Even though “Marriage Story” is ostensibly on Nicole’s side, she isn’t given the same sympathy-churning emotional beats afforded to her ex-husband. Charlie never apologizes for his behavior, though he does perform “Being Alive,” from the Stephen Sondheim musical “Company.” In the show, the song finds the lead character at first rejecting commitment, but soon realizing that everything that makes a relationship challenging can also be fulfilling. Mr. Driver’s performance of the song is stirring, but its context feels unearned.
This isn’t surprising, considering Mr. Baumbach also made “The Squid and the Whale,” which also has a hard time humanizing its ex-wife character (played by Laura Linney). And if we look elsewhere in cinematic history, we can find many examples of women leaving their husbands and being depicted as cold for doing so: Francis Ford Coppola’s “The Rain People”; Woody Allen’s “Manhattan”; Danny DeVito’s dark comedy “The War of the Roses,” in which the wife’s desperate desire for independence is exhibited as a homicidal hatred for her controlling husband.

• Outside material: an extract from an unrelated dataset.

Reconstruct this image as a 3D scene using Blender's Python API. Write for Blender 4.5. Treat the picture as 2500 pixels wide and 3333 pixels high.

It can be disheartening to watch these tropes play out over and over again without filmmakers seriously reflecting on the men’s treatment of their spouses. That’s part of what makes “Kramer vs. Kramer” endure all these years later — it imagines a male character who learns to grow and recognizes the part he played in the dissolution of his marriage. Notably, Meryl Streep said she pushed for more nuance and sympathy for her character in the script, while dealing with on-set harassment from Mr. Hoffman, who unexpectedly slapped her before a scene.
That film’s troubling back story hews closely to the struggle of Nicole in “Marriage Story”: a woman fighting for autonomy under the watchful eye of a celebrated male artist in an industry that celebrates his volatility. In 2019, Mr. Baumbach’s meditationserves as a reminder of how little has changed for women, on and off screen.